Retailers asked Mobedshani about his vision for the site, and why lease agreements cannot be extended for more than one year.
Mobedshani said raising rent was a fair move and even with the increase, retailers are not even paying the “market” rental rate. Retailers were paying 50 cents a square foot before Mobedshani raised the rent from 30 to 50 percent, which increased rent payments to around $1 per square foot.
He noted, he pays for the building’s electricity, garbage and utilities, and the low rental payments he receives are not enough to make major capital improvements on the building.
Mobedshani said he planned to construct 50 condominiums with retail space at the lower level, plus parking, but because of new zoning and density regulations, he could not get approval for the project from the city. He said he intends to re-apply for a permit by the October deadline. He is currently working on the architectural design of the project. If approval is granted by the city, Mobedshani said construction would start in two years. This could mean the whole building would have to be replaced and Downtown Mall retailers may have to relocate.
“It’s possible we will take it all down. Integrity-wise, it’s not too glamorous. The building doesn’t have historical significance. That’s the reality,” Mobedshani said.
“It’s important to learn the time frame because it’s important for us to plan. There are limited locations where we could move,” said Soult.
Mayor Dennis Kennedy told retailers that other developments will be sprouting up in the area, but many also have the same time frame. He said the retailers may be able to relocate to projects that may be done earlier, but warned them that rent in these new commercial developments would be more expensive.
“Ideally, if one project starts early, you can leap frog, but right now, all are pretty much on the same schedule, with perhaps just one development south of Dunne a year ahead of the others,” said Kennedy. “Another issue is going to be cost. This space is pretty economical. The rent will be higher in the new buildings because the owners have to recover costs.”
Kennedy estimated rent in a new building would cost between $2.50 to $3 per square foot.
“So it appears that two to two-and-a-half years from now, there’ll be a massive renovation of the downtown Morgan Hill,” said Soult.
Soult said he and other mall retailers are faced with the dilemma of relocating, and can barely get by paying the increased rent. Aside from artwork for sale – and sales have been slow because of less foot traffic – he said the gallery depends on small payments from artists who rent space to show their work at the store.
In a previous letter to Mayor Kennedy, Soult stated stores like the Seed Company, Continental Stitch and C.J. Myer’s Studio “were either forced to leave the Downtown Mall or simply went out of business. The loss of businesses such as these represents a severe blow to the City’s plan to increase retail presence within the heart of Morgan Hill’s Downtown District.”

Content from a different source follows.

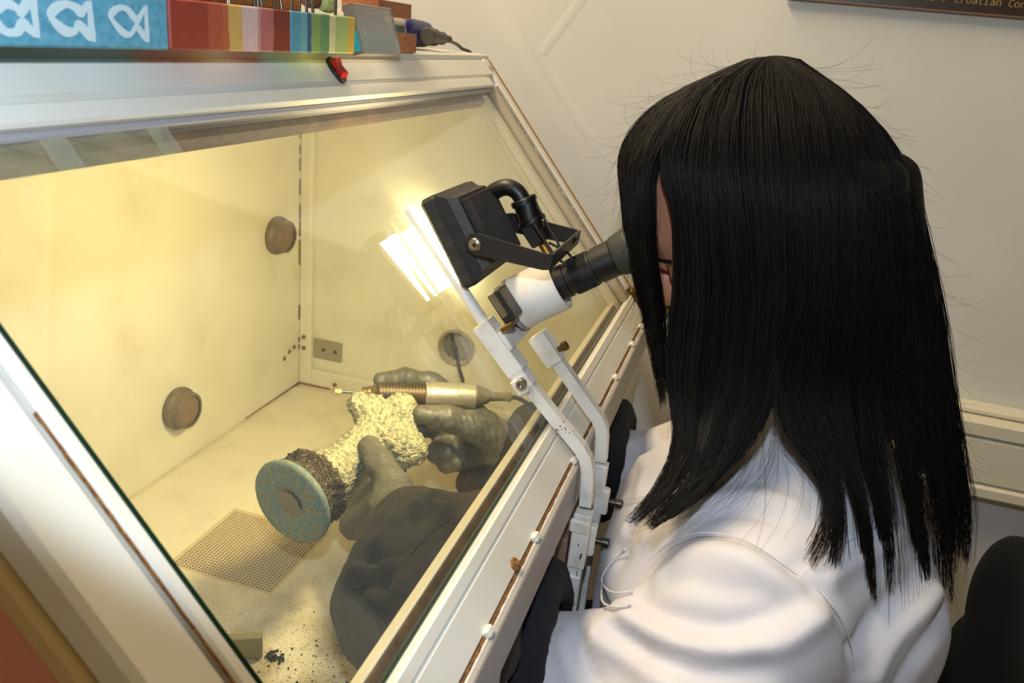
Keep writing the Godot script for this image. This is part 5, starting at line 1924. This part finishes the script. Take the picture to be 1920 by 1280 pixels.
func build_coat(o: Node3D) -> void:
	var P0 := o.position
	var cm := tri(mat("coat_cotton", Color.WHITE, 0.85), noise_tex(91, 0.01, [[0.0, Color(0.78, 0.77, 0.79)], [1.0, Color(0.83, 0.82, 0.84)]]), 3.0)
	cm.rim_enabled = true
	cm.rim = 0.2
	var shL := Vector3(0.066, 0.990, -0.525)
	var shR := Vector3(0.066, 0.990, -0.840)
	var elL := Vector3(-0.002, 0.850, -0.425)
	var elR := Vector3(-0.002, 0.850, -0.940)
	var hoL := Vector3(-0.088, 0.888, -0.512)
	var hoR := Vector3(-0.088, 0.888, -0.868)
	var bones := [[Vector3(0.075, 0.985, -0.60), Vector3(0.075, 0.985, -0.765), 0.090, 0.090], [Vector3(0.115, 0.955, -0.60), Vector3(0.115, 0.955, -0.765), 0.092, 0.092],
		[Vector3(0.008, 0.930, -0.63), Vector3(0.008, 0.930, -0.735), 0.074, 0.074], [Vector3(0.014, 0.85, -0.62), Vector3(0.014, 0.85, -0.745), 0.080, 0.080],
		[Vector3(0.09, 0.86, -0.61), Vector3(0.09, 0.86, -0.755), 0.112, 0.112], [Vector3(0.10, 0.72, -0.61), Vector3(0.10, 0.72, -0.755), 0.125, 0.125], [Vector3(0.10, 0.60, -0.61), Vector3(0.10, 0.60, -0.755), 0.115, 0.115],
		[Vector3(0.09, 1.030, -0.62), Vector3(0.09, 1.030, -0.745), 0.054, 0.054], [Vector3(0.085, 1.04, -0.682), Vector3(0.075, 1.082, -0.682), 0.058, 0.050],
		[shL, Vector3(0.09, 1.02, -0.62), 0.052, 0.056], [shR, Vector3(0.09, 1.02, -0.745), 0.052, 0.056],
		[shL, elL, 0.058, 0.056], [elL, hoL, 0.052, 0.038], [shR, elR, 0.058, 0.054], [elR, hoR, 0.050, 0.040],
		[Vector3(0.035, 0.975, -0.525), Vector3(-0.050, 0.908, -0.510), 0.044, 0.034], [Vector3(0.035, 0.975, -0.840), Vector3(-0.050, 0.908, -0.865), 0.044, 0.034], [hoL, Vector3(-0.102, 0.882, -0.502), 0.040, 0.036], [hoR, hoR + Vector3(-0.016, 0.002, 0.004), 0.040, 0.036]]
	var b := MB.new().at(P0)
	blend(b, bones, 0.0052, 110.0)
	var n := FastNoiseLite.new()
	n.seed = 92
	n.frequency = 9.0
	n.fractal_octaves = 2
	var armhole := [[1216, 1051], [1262, 1015], [1320, 998], [1400, 1014], [1481, 1067], [1545, 1115], [1590, 1190], [1602, 1262]]
	var folds := [[armhole, 0.0050, -0.0035],
		[[[1235, 1080], [1300, 1035], [1390, 1045], [1460, 1090], [1510, 1140]], 0.010, 0.005],
		[[[1205, 1105], [1270, 1085], [1370, 1105], [1470, 1110]], 0.009, -0.003],
		[[[1180, 1120], [1240, 1150], [1340, 1175], [1430, 1160], [1520, 1125]], 0.009, -0.006],
		[[[1170, 1150], [1240, 1195], [1340, 1222], [1440, 1205], [1530, 1155]], 0.010, 0.008],
		[[[1150, 1180], [1220, 1225], [1300, 1250], [1420, 1255]], 0.009, -0.006],
		[[[1120, 1195], [1190, 1245], [1260, 1285]], 0.009, 0.006],
		[[[1080, 1190], [1090, 1230], [1110, 1275]], 0.007, -0.005],
		[[[1052, 1195], [1062, 1235], [1075, 1275]], 0.007, 0.005],
		[[[1610, 1220], [1660, 1140], [1725, 1080]], 0.009, -0.006],
		[[[1640, 1265], [1690, 1180], [1755, 1110]], 0.009, 0.006],
		[[[1690, 1285], [1735, 1205], [1775, 1150]], 0.008, -0.006],
		[[[1490, 1060], [1560, 1030], [1640, 985]], 0.006, -0.003],
		[[[1560, 1080], [1620, 1040], [1690, 1000]], 0.008, 0.005],
		[[[1165, 995], [1200, 950], [1265, 890]], 0.008, 0.007],
		[[[1150, 1035], [1195, 985], [1275, 925]], 0.007, -0.006],
		[[[1215, 1010], [1265, 960], [1330, 930]], 0.008, 0.005],
		[[[1120, 1130], [1140, 1080], [1165, 1040]], 0.008, -0.005],
		[[[1300, 960], [1400, 925], [1490, 950]], 0.009, 0.005],
		[[[1280, 990], [1350, 955], [1450, 965]], 0.006, -0.004],
		[[[1450, 730], [1480, 765], [1530, 800]], 0.006, 0.005],
		[[[1175, 830], [1200, 870], [1195, 920]], 0.008, 0.006]]
	crease(b, lay(b, folds), n, 0.006)
	var coat := put("lab_coat", b, cm, o, "white cotton lab coat")
	var laid := lay(b, [[armhole, 0, 0], [[[1481, 1067], [1540, 1040], [1620, 1000]], 0, 0], [[[1172, 1030], [1140, 1062], [1128, 1090], [1148, 1110], [1185, 1108]], 0, 0], [[[1128, 1095], [1130, 1128], [1155, 1138], [1182, 1134]], 0, 0]])
	for i in laid.size():
		b = MB.new().at(P0)
		b.tube(laid[i][0], [0.0004 if i < 2 else 0.0009], 6)
		put("seam" if i < 2 else "pocket_edge", b, cm, coat)
	# collar standing up at the nape, chest pocket, lapel edge and seams
	b = MB.new().at(P0)
	var ring := []
	for i in 22:
		var a := lerpf(-2.2, 2.2, i / 21.0)
		ring.append(Vector3(0.080 + 0.058 * cos(a), 1.078 + 0.018 * cos(a), -0.682 + 0.062 * sin(a)))
	for i in ring.size() - 1:
		for k in 2:
			var p: Vector3 = ring[i]
			var q: Vector3 = ring[i + 1]
			var cen := Vector3(0.080, 1.078, -0.682)
			var po := (p - cen) * Vector3(1, 0, 1)
			var qo := (q - cen) * Vector3(1, 0, 1)
			if k == 0:
				b.q(p + Vector3(0, 0.035, 0) - po * 0.12, p + po * 0.25 - Vector3(0, 0.010, 0), q + qo * 0.25 - Vector3(0, 0.010, 0), q + Vector3(0, 0.035, 0) - qo * 0.12)
			else:
				b.q(p + Vector3(0, 0.035, 0) - po * 0.16, q + Vector3(0, 0.035, 0) - qo * 0.16, q - qo * 0.05 - Vector3(0, 0.02, 0), p - po * 0.05 - Vector3(0, 0.02, 0))
	put("collar", b, cm, coat)
	# dark shirt collar at the throat
	b = MB.new().at(P0)
	b.tube(spline([PZ(1300, 900, -0.57), PZ(1330, 882, -0.575), PZ(1352, 862, -0.585), PZ(1345, 840, -0.60)], 5), [0.006, 0.010, 0.010, 0.006], 10)
	put("shirt", b, mat("shirt_navy", Color(0.05, 0.06, 0.10), 0.85), o, "dark blue shirt at the neck")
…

Mobedshani suggested that perhaps retailers could seek funding from the Redevelopment Agency to help them with moving expenses. He also stated he is still in the process of finding new tenants to fill vacancies at the mall. Currently, the mall has eight spaces that are occupied and one and a half spaces vacant.
“I want to find a good tenant, but I am very careful. It’s gotta be a successful business that will move in,” Mobedshani explained.
Mobedshani questioned the business model of the gallery and that of other retailers. He cited the need for a good publicity campaign, wider and more frequent promotions and the need for the stores to stay open longer hours. He said cosmetics of the building won’t help sales if mall retailers don’t keep longer and more regular hours.
“You need to stay open lots of hours. As it is now, the place looks closed. A lot of people see this as a hobby mall. People have to want to do business. Somebody has to make the sacrifice and the customer is not going to be the one. You have to look at it as a long-term investment,” said Mobedshani.
Mobedshani and Kennedy also agreed that the key to downtown businesses being successful is to have residents living downtown.
“I’m convinced that until you get a critical mass of people living downtown, it’s going to be the same situation you see today. It’s a great quantum leap to make things viable; that’s at least two years away. You have to get residents here,” Mobedshani said.
He said San Jose’s move to establish residential units downtown has been successful.
“To have a vibrant city center, you need people to live here,” he said.
Both Kennedy and Mobedshani said upscale condos and town houses are the kind of residential units that are needed to make the downtown successful. Such projects are being proposed, but will take time to build.
“We have an abundance of affordable housing. We need to balance it out to make it upscale,” said Kennedy. He indicated this is the reason he wants for sale units built in the first phase of development in proposed projects.
In the meantime, Mobedshani said to kick in some money to paint the front of the building and asked retailers to present him with ideas on new signage. He also agreed to contribute some money to help finance a publicity campaign to promote the mall with special events. With the encouragement of the other retailers, he also agreed to consider opening the empty space beside the gallery and making it an antique store. He said he owns a lot of antiques and would be willing to sell them if the gallery would man the facility for him. He asked Soult to submit a proposal regarding this.
Everyone present in the meeting agreed types of businesses that would generate foot traffic to the gallery and other shops in the mall would include an antique store, a high-end restaurant or a wine and cheese store.
“I think our goals are correct. We’ll get there, but it will take time,” Kennedy said.